The fiction and poetry longlists for the 2017 Best Translated Book Awards (BTBAs) were released yesterday, and Elisabeth Jaquette and Mona Kareem were honored, respectively, for their translations of Basma Abdel Aziz’s The Queue and Ashraf Fayadh’s Instructions Within:
The BTBAs are one of three major book-translation prizes in the US. The other two are the PEN Translation prize, announced yesterday, and the American Literary Translation Association’s National Translation Award.
The BTBAs put a whopping 35 titles on their two 2017 longlists: twenty-five on the fiction longlist and ten for poetry. The two titles on the list translated from the Arabic are Egyptian novelist Basma Abdel Aziz’s The Queue and Palestinian poet Ashraf Fayadh’s Instructions Within. Moroccan poet and memoirist Abdellatif Laâbi’s In Praise of Defeat, translated from the French by Donald Nicholson-Smith, also made the poetry longlist.
As could be expected from what’s available in English translation, most of the titles are translated from European languages: 12 from the Spanish, 5 from the French, 4 from German. Yet, in addition to the two Arabic titles, there are also books translated from Japanese, Korean, and Wolof (Boubacar Boris Diop’s Doomi Golo.)

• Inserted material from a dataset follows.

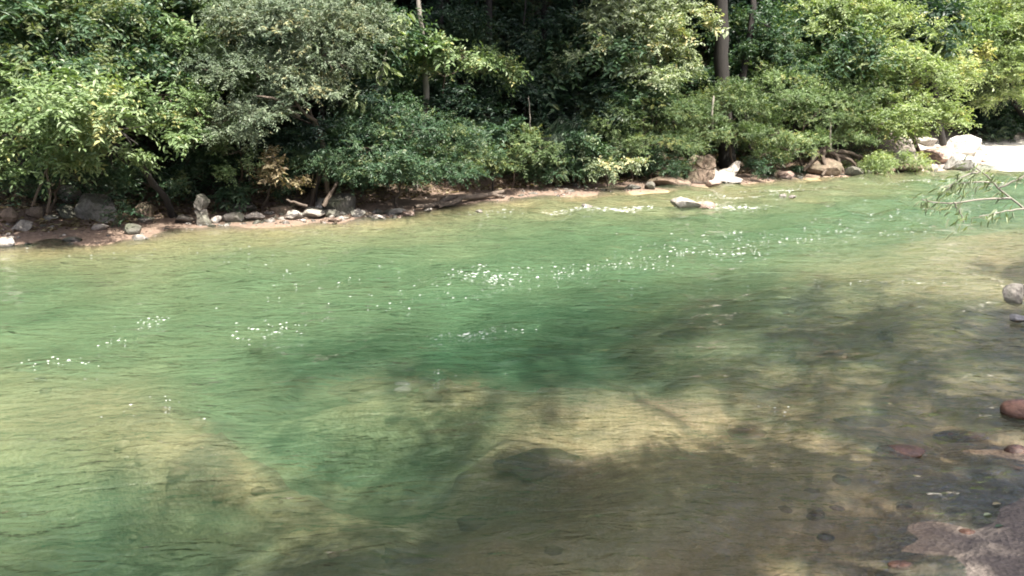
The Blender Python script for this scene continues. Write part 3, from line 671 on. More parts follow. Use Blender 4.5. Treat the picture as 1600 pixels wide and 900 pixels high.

According to The Millions, the pool of eligible titles topped 600 for this year’s award. For the two longlists, the 14 judges (nine in fiction, five in poetry) “considered works written by authors from 87 countries in 54 different languages, and published in English by 179 distinct presses.”
The fact that a number of worthy titles — like Rabee Jaber’s Confessions, translated by Kareem James Abu Zaid; Hilal Chouman’s Limbo Beirut, translated by Anna Ziajka-Stanton; Lina Meruane’s Seeing Red, translated by Megan McDowell; and Ghassan Zaqtan’s Describing the Past, translated by Samuel Wilders — have escaped attention is certainly understandable, with such an immense pool of possibilities.
The finalists will be announced come on April 18.